WEA is cutting 70 staffers serving the traditional brick-and-mortar marketplace, as part of Warner Music Group's ongoing transition to become more digitally focused. Some of those cuts will eventually be replaced by new hires working in the digital marketplace or with responsibilities in both digital and physical product.

"The retail landscape has changed dramatically and we have spent a great deal of time trying to understand the right size this organization needs to be to serve both a physical and digital account base," says WEA president John Esposito.

WEA began its restructuring by "cleaning the slate and starting all over to see what is needed to superserve the market" Esposito says. While the changes now reflect the account base consolidation, it also "gives us the opportunity to hire more staff where we see growth opportunities, which can include physical as well."

While the restructuring still allows WEA to call on the top 20 accounts, the company will no longer have sales representatives physically visiting some smaller independent stores and chains. WEA will now call on those accounts through telemarketing, a strategy they are also focused on improving.

In the past, WEA had one person in each of its four branch offices making phone calls.
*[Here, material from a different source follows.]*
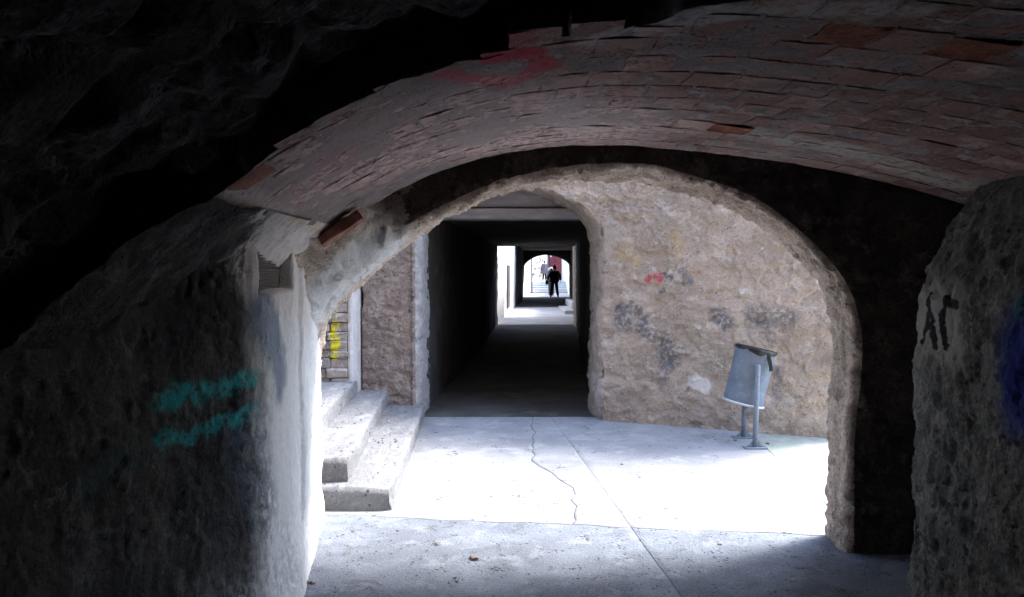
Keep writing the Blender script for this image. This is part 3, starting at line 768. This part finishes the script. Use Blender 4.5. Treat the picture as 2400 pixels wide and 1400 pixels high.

But that telemarketing function is being consolidated into the company's customer services representatives, which are housed in Aurora Ill. "As opposed to one visit from a sales rep every two or three weeks, we will provide better service through daily phone calls, if the accounts will allow it," Esposito says.

Earlier today, Warner Music Group reported a fiscal second-quarter net loss of $27 million, or 19 cents a share, compared with a loss of $7 million, or 5 cents a share, a year earlier.